Ask God to speak to you.
This might sound obvious, but have you prayed and asked God to talk? In Jeremiah 33:3, God promises, “Call to Me and I will answer you and tell you great and incomprehensible things you do not know.” Interestingly, the Hebrew word for incomprehensible is betsuroth, which means “walled up” or “fortified,” used often in the context of cities. Which brings me to my next point, arguably the most important one…

Practice immediate obedience. 
There’s perhaps no better Biblical example of a fortified city than Jericho, which was not only physically walled-off, but was also full of people who were resistant to the will of God. But then the Lord spoke to Joshua, and gave him what probably sounded like a crazy set of instructions for conquering Jericho: March around the city for six days, and then on the seventh day, have the priests blow their trumpets and the people shout, causing the city walls to collapse.

Can you imagine God telling you that this was how you were to win a war? It would be tempting to dismiss him altogether! But Joshua didn’t—in fact, in Joshua 6, after God gives his instructions, Joshua immediately mobilizes his troops, telling them, “Move forward, march around the city, and have the armed troops go ahead of the ark of the Lord.” He didn’t delay his obedience to pray about it more, talk to half a dozen friends, or just sleep on it. He acted. 

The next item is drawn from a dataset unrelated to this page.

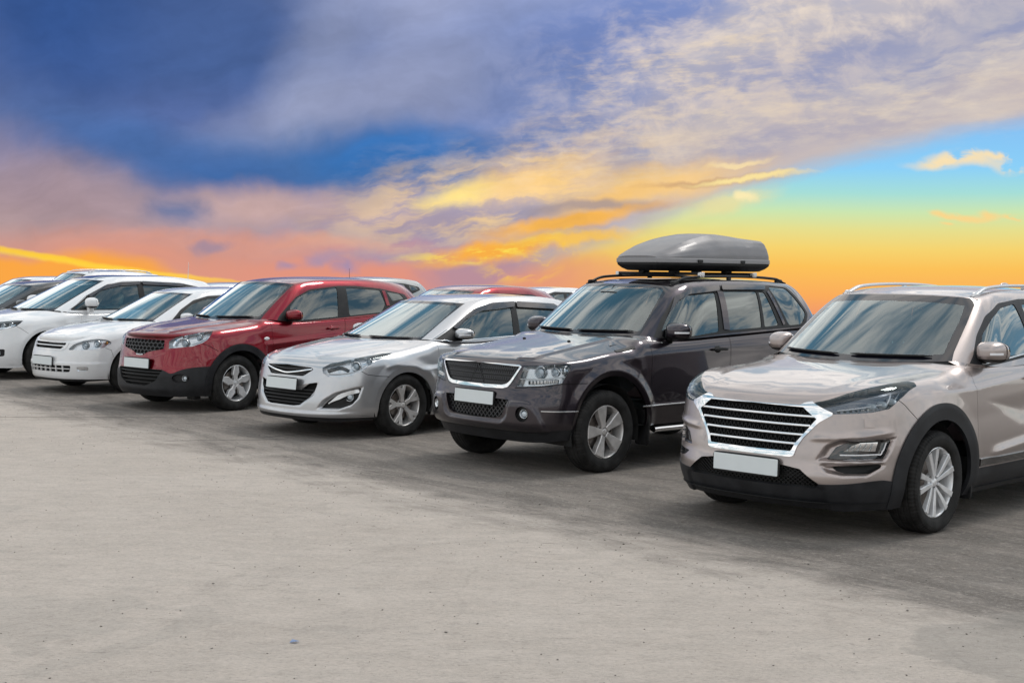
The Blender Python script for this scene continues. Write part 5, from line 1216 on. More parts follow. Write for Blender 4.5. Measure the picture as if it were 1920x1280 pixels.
# ------------------------------------------------------------------ dark grey SUV with the roof box
def car_grey(loc, rz):
    pm = paint('graphite_paint', (.034, .027, .036), .85, .32, .05)
    c = Car('V', 'parked_suv', 'dark grey boxy SUV carrying a roof box, with a black mesh grille', loc, rz, pm, .0145, 'car', 'cars parked in the front row'); s = c.sp; b = c.b; r = c.root
    flare(b.band, -.07, .41, .475, .085, .022); flare(b.band, -2.68, .41, .475, .085, .022)
    crease(b.band, [(-3.2, .555), (-.55, .555)], 'side', .03, .10, .010, fade=.02)
    crease(b.band, [(-3.2, 1.08), (-1.6, 1.05), (-.5, 1.0), (-.2, .98)], 'side', .06, .2, .008)
    crease(b.band, [(-.36, .80), (-.43, .88), (-.42, .96), (-.30, 1.02)], 'side', .08, .08, .006)
    crease(b.hood, [(.62, .40), (.56, .555), (.22, .545), (-.4, .55)], 'top', .16, .03, .012, fade=.03)
    pod = roundpoly([(.432, .645), (.60, .643), (.665, .620), (.715, .55), (.765, .40), (.765, .36), (-.765, .36), (-.765, .40), (-.715, .55), (-.665, .620), (-.60, .643), (-.432, .645), (-.40, .50), (-.35, .46), (.35, .46), (.40, .50)], .04)
    recess(b.band, pod, 'front', -.020, .028, (1,), .3)
    c.finish_shape()
    c.arches((-.07,), .41, .432); c.arches((-2.68,), .41, .432)
    gout = [(0, .728), (.15, .728), (.345, .733), (.40, .748), (.437, .79), (.527, .925), (.50, .938), (0, .938)]
    gin = [(0, .757), (.15, .757), (.335, .762), (.385, .775), (.425, .808), (.510, .925), (0, .936)]
    S = c.part('band', 'grille_frame', sym(gout), 'front', (1,), None)[0][0]; hole, frame = S.poly(sym(gin), 'front'); gr = c.cavity(hole, .05, MT['gap'], 'grille')
    mk('grille_frame', frame.offset(.008), MT['chrome'], gr, .03)
    segs = []
    for i in range(-44, 45): y = i*.026; segs += [((y-.05, .75), (y+.05, .94)), ((y+.05, .75), (y-.05, .94))]
    c.lattice('grille_mesh', segs, c.bv, 'front', .0065, .012, -.016, MT['darkpaint'], poly=sym(gin), parent=gr)
    for z in (.802, .843, .884): ribbon(r, 'grille_bar', MT['black'], c.bv, [(-.43, z), (0, z), (.43, z)], 'front', 1, .009, .012, -.012, gr)
    q = rq(35)
    hl = [q(.665, .545, .932), q(.45, .80, .958), q(.392, .826, .957), q(.392, .842, .935), q(.433, .848, .88), q(.488, .828, .797), q(.61, .70, .772), q(.70, .49, .756), q(.688, .515, .826)]
    for sd, o in lamp_region(c, hl, 35, .055, MT['housing']):
        for (x, y, z, rr) in ((.614, .684, .885, .048), (.526, .788, .890, .036)):
            P, N = drop(c.bv, [q(x, y, z)], 35, sd, -.022); lampunit(r, o, tuple(P[0]), rr, .03, (1, .35*sd, 0))
        ribbon(r, 'lamp_divider', MT['satin'], c.bv, [q(.685, .52, .822), q(.60, .70, .83), q(.46, .837, .848)], 35, sd, .008, .03, -.014, o)
        for i in range(9):
            t = i/8; P, N = drop(c.bv, [q(.66-.15*t, .60+.20*t, .795+.018*t)], 35, sd, -.028); mk('lamp_segment', box(P[0], (.018, .030, .034)), MT['reflector'], o)
        P, N = drop(c.bv, [q(.435, .83, .91)], 35, sd, -.022); mk('indicator_reflector', box(P[0], (.03, .03, .075)), MT['reflector'], o)
    low = [(0, .466), (.29, .476), (.352, .495), (.375, .53), (.425, .640), (0, .650)]
    S = c.part('band', 'lower_grille', sym(low), 'front', (1,), None)[0][0]; lg = c.cavity(S, .06, MT['gap'], 'lower_grille'); segs = []
    for i in range(-22, 23): y = i*.05; segs += [((y-.10, .45), (y+.10, .66)), ((y+.10, .45), (y-.10, .66))]
    c.lattice('grille_mesh', segs, c.bv, 'front', .006, .012, -.040, MT['darkpaint'], poly=sym(low), parent=lg)
    for S, _ in c.part('band', 'fog_recess', bump_pts((.583, .528), .060, 28, .066), 'front', (1, -1), None):
        sd = 1 if S.compact().V[:, 1].mean() > 0 else -1; o = c.cavity(S, .035, MT['black'], 'fog_recess'); lampunit(r, o, (.705, sd*.592, .530), .036, .03, (1, .3*sd, 0))
    inn, b.band = b.band.split(np.maximum(b.band.V[:, 2]-(.375+.03*np.clip(np.abs(b.band.V[:, 1])-.7, 0, .2)/.2), .20-b.band.V[:, 0])); mk('lower_valance', inn.offset(-.004), MT['trim'], r, .03)
    c.seam('band', [(.70, .745), (.665, .755), (.488, .79), (.25, .79)], 'side', w=.003); c.seam('band', [(.30, .69), (.30, .60)], 'side', w=.001)
    for sd in (1, -1):
        ribbon(r, 'body_strip', MT['satin'], c.bv, [(-.44, .556), (-.55, .556), (-1.6, .562), (-2.2, .565)], 'side', sd, .012, .010, .004, None, 50, smoothp=False)
        ribbon(r, 'body_strip', MT['satin'], c.bv, [q(.63, .727, .558), q(.52, .81, .556), q(.41, .866, .556), q(.34, .88, .556)], 35, sd, .010, .008, .003)
        ribbon(r, 'hood_vent', MT['black'], c.bv, [(-.17, 1.046), (-.28, 1.058), (-.40, 1.078)], 'side', sd, .034, .005, .002)
    D0 = lambda P, rr=.04: roundpoly(P, rr)
    c.part('band', 'front_door', D0([(-.575, 1.25), (-.572, 1.0), (-.556, .76), (-.552, .30), (-1.50, .30), (-1.60, .50), (-1.665, .93), (-1.69, 1.25)]), 'side', (1, -1), pm, 0, .006, seam=.003)
    c.part('band', 'rear_door', D0([(-1.70, 1.28), (-1.675, .93), (-1.61, .5), (-1.52, .30), (-2.13, .30), (-2.2, .6), (-2.45, .90), (-2.55, 1.28)], .06), 'side', (1, -1), pm, 0, .006, seam=.003)
    c.windows([(0, 1.10), (.30, 1.12), (.60, 1.14), (.715, 1.155), (.69, 1.23), (.635, 1.43), (.575, 1.618), (.48, 1.63), (.30, 1.636), (0, 1.640)],
              [(0, 1.20), (.30, 1.20), (.58, 1.205), (.675, 1.215), (.655, 1.28), (.60, 1.47), (.555, 1.585), (.46, 1.597), (.30, 1.604), (0, 1.608)],
              [('side_window', roundpoly([(-.78, 1.155), (-.80, 1.22), (-.947, 1.37), (-1.12, 1.49), (-1.26, 1.535), (-1.635, 1.56), (-1.55, 1.195), (-1.15, 1.160)], .02), MT['side_glass']),
               ('side_window', roundpoly([(-1.74, 1.575), (-1.70, 1.205), (-2.20, 1.225), (-2.265, 1.57)], .02), MT['dark_glass']),
               ('vent_window', roundpoly([(-2.30, 1.568), (-2.245, 1.228), (-2.475, 1.24), (-2.39, 1.56)], .015), MT['dark_glass']),
               ('quarter_window', roundpoly([(-2.50, 1.618), (-2.80, 1.605), (-2.99, 1.35), (-2.86, 1.245), (-2.64, 1.235)], .04), MT['dark_glass'])])
    add_visors(c, [roundpoly([(-.87, 1.29), (-1.09, 1.52), (-1.36, 1.598), (-1.735, 1.622), (-1.70, 1.572), (-1.26, 1.54), (-1.11, 1.475), (-.95, 1.36)], .02), roundpoly([(-1.775, 1.628), (-2.44, 1.622), (-2.405, 1.580), (-1.745, 1.580)], .015)])
    c.dark_band('window_frame', roundpoly([(-.66, 1.12), (-.86, 1.335), (-1.09, 1.525), (-1.36, 1.60), (-1.74, 1.626), (-2.5, 1.632), (-2.84, 1.615), (-3.04, 1.35), (-2.9, 1.22), (-2.2, 1.20), (-1.6, 1.175), (-1.1, 1.14)], .03), MT['black'])
    for sd in (1, -1):
        ribbon(r, 'door_pillar', pm, c.bvg, [(-1.665, 1.21), (-1.715, 1.57)], 'side', sd, .085, .006, .006, None, 12)
        ribbon(r, 'door_pillar', pm, c.bvg, [(-2.56, 1.245), (-2.45, 1.57)], 'side', sd, .040, .006, .006, None, 12)
        mirror_unit(r, (-.86, .94, 1.215), (.10, .125, .080), pm, sd, (.30, .96), arm=(.03, -.10))
        x = np.linspace(-.62, -2.2, 20); mk('side_step', tube(np.stack([x, np.full(20, sd*.875), np.full(20, .335)], 1), .026, 12), MT['chrome'], r)
        mk('mud_flap', sharp(box((-.52, sd*.83, .36), (.02, .17, .32)), 60), MT['black'], r)
    cardoor_handle(r, c.bv, -1.50, 1.032, MT['black'], 1, .20, -.02); cardoor_handle(r, c.bv, -2.40, 1.06, MT['black'], 1, .20, -.02)
    rails(r, c.bvr, (-1.16, -3.0), .55, .50, 1.66, .030, MT['black'], .034, .026)
    wiper(r, c.bvg, (.62, 1.205), (.02, 1.195)); wiper(r, c.bvg, (-.06, 1.195), (-.62, 1.20))
    for y in (-.30, .30): mk('washer_jet', supere((-.10, y, 1.118), (.012, .02, .008)), MT['black'], r)
    plate(r, (.760, 0, .640), -.06)
    S = c.part('roof', 'sunroof', roundpoly([(-1.20, -.36), (-1.30, -.42), (-1.95, -.42), (-1.95, .42), (-1.30, .42), (-1.20, .36)], .05), 'top', (1,), MT['gloss'], .003, .004)
    underside(r, s, b, .362, (-.02, -2.64)); cabin(r, s)
    mk('front_axle', join(tube([(0, -.6, .28), (0, .6, .28)], .035), box((.25, 0, .30), (.25, .9, .08))), MT['disc'], r)
    add_wheels(r, wheel_meshes(.362, .228, .225, 'five', MT['alloyd'], 'V'), (0, -2.64), .785, .364, (.25, .8, .1, .5), .03)
    # cross bars that carry the box
    for x in (-1.62, -2.42):
        y = np.linspace(-.56, .56, 24); P = np.stack([np.full(24, x), y, np.full(24, 1.738)], 1); mk('roof_rack_bar', sweep(P, rbox(.055, .030, .4), upv=(0, 0, 1)), MT['black'], r)
        for sd in (1, -1): mk('rack_clamp', join(box((x, sd*.545, 1.728), (.06, .04, .05)), box((x, sd*.568, 1.735), (.045, .010, .04))), MT['satin'], r)
    c.finish()
    return r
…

Most of us will never face a situation like this. But how about the one described in Matthew 19:21? “Jesus answered, “If you want to be perfect, go, sell your possessions and give to the poor, and you will have treasure in heaven. Then come, follow me.’” This verse has honestly always terrified me a little bit, because it’s such a drastic command. How would I respond if God told me to sell everything I have and give away the cash? Would I be eager to listen and obey? Or would I decide that surely he didn’t mean everything and just have a quick yard sale and donate the proceeds to my church? If I did, I’d only be deceiving myself, because partial obedience is actually disobedience. 

I can certainly relate to the fear of turning your life over to God, and then having him issue some crazy command: Move across the world. Tithe half your salary. Quit a job you love. But I also have realized, in my own life, that immediate obedience is critical to keeping the lines of communication with God open. Notice that Matthew 19:21 doesn’t say “sell your stuff, then maybe a year or two later, follow me.” Jesus speaks with immediacy. 

If you hear from God, I urge you to act as quickly as possible, doing whatever it takes to set his will in motion, whether that means writing a check, reaching out to a pastor, or making some other move he’s calling you to do. (Notice in John 10:27, mentioned above, that hearing God's voice is paired with an action: following God.) Immediate obedience is often rewarded with clarity of purpose—and the protection and favor of the Father. Take Luke 6:46-48 as proof:

Why do you call Me ‘Lord, Lord,’ and don’t do the things I say? I will show you what someone is like who comes to Me, hears My words, and acts on them: He is like a man building a house, who dug deep and laid the foundation on the rock. When the flood came, the river crashed against that house and couldn’t shake it, because it was well built.